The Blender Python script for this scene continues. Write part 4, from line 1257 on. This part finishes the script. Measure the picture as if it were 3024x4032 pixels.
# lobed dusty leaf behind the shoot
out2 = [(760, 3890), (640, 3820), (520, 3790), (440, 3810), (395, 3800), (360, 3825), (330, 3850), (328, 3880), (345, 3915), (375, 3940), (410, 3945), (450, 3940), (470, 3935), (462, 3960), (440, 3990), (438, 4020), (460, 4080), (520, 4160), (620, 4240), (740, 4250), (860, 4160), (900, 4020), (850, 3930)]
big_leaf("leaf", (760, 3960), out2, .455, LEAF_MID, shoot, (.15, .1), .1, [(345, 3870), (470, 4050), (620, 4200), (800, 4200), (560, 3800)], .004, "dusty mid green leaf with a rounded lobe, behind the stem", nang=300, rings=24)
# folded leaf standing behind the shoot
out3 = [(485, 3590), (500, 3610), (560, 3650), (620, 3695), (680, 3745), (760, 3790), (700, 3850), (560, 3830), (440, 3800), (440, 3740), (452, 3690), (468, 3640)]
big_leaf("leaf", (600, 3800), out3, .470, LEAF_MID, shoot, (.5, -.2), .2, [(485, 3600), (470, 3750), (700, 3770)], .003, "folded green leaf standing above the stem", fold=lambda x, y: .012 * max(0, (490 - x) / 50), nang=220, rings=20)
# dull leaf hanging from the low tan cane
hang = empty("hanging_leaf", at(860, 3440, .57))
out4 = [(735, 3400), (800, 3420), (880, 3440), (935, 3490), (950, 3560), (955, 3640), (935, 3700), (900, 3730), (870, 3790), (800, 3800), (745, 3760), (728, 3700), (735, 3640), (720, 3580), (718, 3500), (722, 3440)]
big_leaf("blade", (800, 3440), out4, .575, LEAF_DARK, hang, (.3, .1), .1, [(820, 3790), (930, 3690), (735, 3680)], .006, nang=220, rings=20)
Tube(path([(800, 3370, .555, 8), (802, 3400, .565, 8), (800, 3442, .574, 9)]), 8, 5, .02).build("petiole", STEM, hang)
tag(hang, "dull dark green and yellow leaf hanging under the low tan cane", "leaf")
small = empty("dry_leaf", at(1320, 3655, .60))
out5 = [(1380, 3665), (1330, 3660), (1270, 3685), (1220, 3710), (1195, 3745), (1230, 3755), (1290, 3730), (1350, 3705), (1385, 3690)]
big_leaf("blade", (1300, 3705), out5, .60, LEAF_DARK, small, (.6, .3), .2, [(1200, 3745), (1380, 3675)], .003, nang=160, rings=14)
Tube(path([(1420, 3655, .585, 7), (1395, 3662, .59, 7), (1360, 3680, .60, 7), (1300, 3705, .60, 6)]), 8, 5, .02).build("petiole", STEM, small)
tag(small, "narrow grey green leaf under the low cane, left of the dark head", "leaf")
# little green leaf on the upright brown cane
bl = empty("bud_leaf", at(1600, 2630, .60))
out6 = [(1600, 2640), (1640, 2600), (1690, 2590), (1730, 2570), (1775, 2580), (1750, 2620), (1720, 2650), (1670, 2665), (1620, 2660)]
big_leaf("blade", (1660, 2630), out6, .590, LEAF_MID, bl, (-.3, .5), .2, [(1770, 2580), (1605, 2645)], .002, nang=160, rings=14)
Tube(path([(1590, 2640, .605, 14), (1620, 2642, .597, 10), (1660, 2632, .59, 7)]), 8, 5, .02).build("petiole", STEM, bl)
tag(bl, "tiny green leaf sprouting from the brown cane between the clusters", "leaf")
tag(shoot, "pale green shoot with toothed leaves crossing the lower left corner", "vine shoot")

#####

Gather each line in the data that holds the string "from".

The Blender Python script for this scene continues. Write part 4, from line 1257 on. This part finishes the script. Measure the picture as if it were 3024x4032 pixels.
# dull leaf hanging from the low tan cane
tag(bl, "tiny green leaf sprouting from the brown cane between the clusters", "leaf")